David Zwirner’s summer group exhibition, This Is Not a Prop brings together aesthetically slick and conceptually witty works by an intergenerational group of artists working in a variety of media. The thread weaving through the show is questioning of bodies’ relationship to objects, both in harmony and discord, as most vividly manifested in two Franz West sculptures from the ‘90s spearheading the exhibition.
In Passstücke (mit Video mit Verwendungstipps), the audience is invited to activate the work by playing with two papier-mâché sticks in front of a tubed-TV running a performance of the same task. The decision to mimic the performance or to improvise is left to the participant. 2625, by contrast requires less action from the audience, asking them to perch on two chairs located on both sides of a papier-mâché cube sculpture suspended from the ceiling.

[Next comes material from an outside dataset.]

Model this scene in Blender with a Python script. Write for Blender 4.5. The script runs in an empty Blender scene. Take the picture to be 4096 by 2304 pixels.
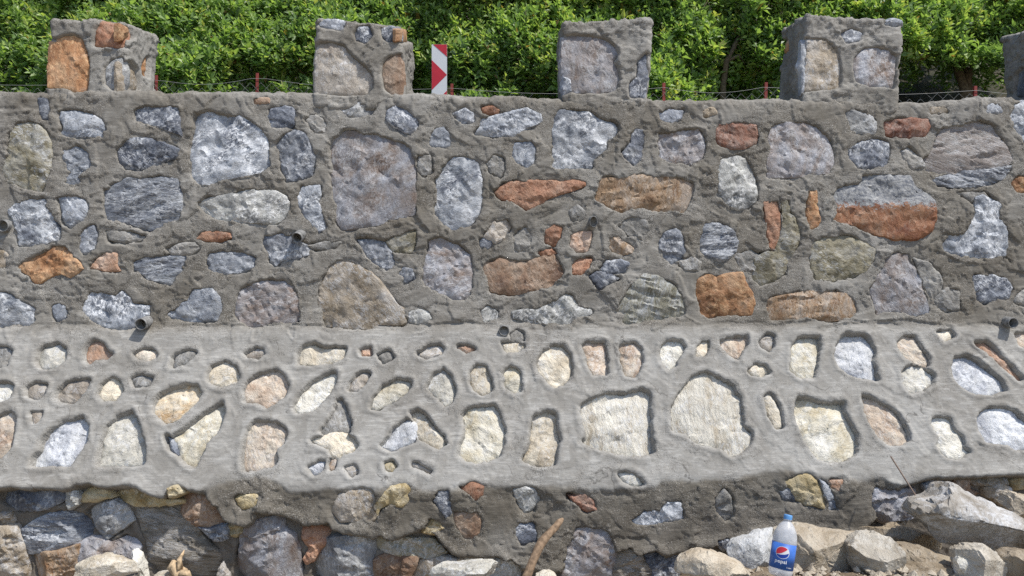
import bpy, math, random
import numpy as np
from mathutils import Matrix, Vector
from mathutils.geometry import delaunay_2d_cdt

rng = np.random.default_rng(11)
random.seed(11)
SC = bpy.context.scene
COL = SC.collection
R = math.radians

# ------------------------------------------------------------------ camera, light, exposure
F = 3095.0                    # focal length in pixels of the 4096 wide photograph
EYE = 1.5
cam_d = bpy.data.cameras.new('camera')
cam = bpy.data.objects.new('camera', cam_d)
COL.objects.link(cam)
cam.location = (0, 0, EYE)
cam.rotation_euler = (R(90), 0, 0)
cam_d.sensor_width = 36.0
cam_d.lens = 36.0 * F / 4096.0
cam_d.clip_start = 0.05
cam_d.clip_end = 500
SC.camera = cam

SUN = Vector((0.436, -0.235, 0.873)).normalized()
world = bpy.data.worlds.new('World')
SC.world = world
world.use_nodes = True
wn = world.node_tree.nodes
sky = wn.new('ShaderNodeTexSky')
sky.sky_type = 'NISHITA'
sky.sun_disc = False
sky.sun_elevation = math.asin(SUN.z)
sky.sun_rotation = math.atan2(SUN.x, SUN.y)
bg = wn['Background']
bg.inputs['Strength'].default_value = 0.15
world.node_tree.links.new(sky.outputs['Color'], bg.inputs['Color'])
sun_d = bpy.data.lights.new('sun', 'SUN')
sun_d.energy = 4.6
sun_d.angle = R(1.8)
sun_d.color = (1.0, 0.95, 0.87)
sun = bpy.data.objects.new('sun', sun_d)
COL.objects.link(sun)
sun.location = (3, -3, 8)
sun.rotation_euler = (-SUN).to_track_quat('-Z', 'Y').to_euler()
SC.view_settings.view_transform = 'Standard'
SC.view_settings.look = 'None'
SC.view_settings.gamma = 1.0
SC.view_settings.exposure = 0.0
SC.view_settings.use_curve_mapping = False
SC.cycles.use_denoising = False
SC.cycles.max_bounces = 6
SC.cycles.transparent_max_bounces = 12

# ------------------------------------------------------------------ noise
def _h(ix, iy, iz, seed):
    n = (ix.astype(np.uint32) * np.uint32(374761393) + iy.astype(np.uint32) * np.uint32(668265263)
         + iz.astype(np.uint32) * np.uint32(2147483647) + np.uint32((seed * 1274126177) & 0xffffffff))
    n = (n ^ (n >> np.uint32(13))) * np.uint32(1274126177)
    n = (n ^ (n >> np.uint32(16))) * np.uint32(2246822519)
    n ^= n >> np.uint32(15)
    return n.astype(np.float32) * np.float32(2.0 / 4294967295.0) - np.float32(1.0)

def vnoise(x, y, z, seed=0):
    x, y, z = np.broadcast_arrays(*[np.asarray(a, dtype=np.float32) for a in (x, y, z)])
    x0 = np.floor(x); y0 = np.floor(y); z0 = np.floor(z)
    fx = x - x0; fy = y - y0; fz = z - z0
    fx = fx * fx * (3 - 2 * fx); fy = fy * fy * (3 - 2 * fy); fz = fz * fz * (3 - 2 * fz)
    ix = x0.astype(np.int64); iy = y0.astype(np.int64); iz = z0.astype(np.int64)
    flat = bool(np.ptp(z) == 0)
    def layer(dz):
        k = iz + dz
        a = _h(ix, iy, k, seed); b = _h(ix + 1, iy, k, seed)
        c = _h(ix, iy + 1, k, seed); d = _h(ix + 1, iy + 1, k, seed)
        return (a + (b - a) * fx) * (1 - fy) + (c + (d - c) * fx) * fy
    if flat:
        return layer(0)
    return layer(0) * (1 - fz) + layer(1) * fz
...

This sense of interaction and activation runs across generations, with more recent work coming from Paul Mpagi Sepuya’s archival pigment print photographs about seeing and being seen, a body of work that encapsulates the models’ relationship with the camera lens as a sensual and reciprocal affair, completing the roles of the gazer and the gazed. Hannah Levy, by contrast, also stands out with her eerie sculptures in which objects put on corporal qualities with the artist’s attribution of skin-like quality to rubber. Her piece in the show, Untitled, sees a large scale sculpture in which a sense of innocent domesticity is complicated by its spidery steel legs.
In Levy’s other sculpture, blown-up asparagus made out of steel reclines and curves akin to a dead body. A signature Donald Moffett painting, by contrast of a fuzzy orifice protruding from the wall contributes to the exhibition’s prevalent themes of tactility and gesture, while Gordon Hall’s cast pigmented concrete sculptures occupy an entire room with their almost familiar bodily formations, Alex da Corte’s 13-minute film Slow Graffiti shows the artist putting on a Frankenstein make up and engaging with various objects, ranging from bread to brooms, in bizarre ways.
Throughout, the density of the large-scale, three dimensional works at the main gallery functions as an advantage rather than a downside, underlining the exhibition’s aim to stimulate our bodies’ exchange with materials on the backdrop of a consumerist order.
This Is Not a Prop is on view at David Zwirner through August 3, 2018.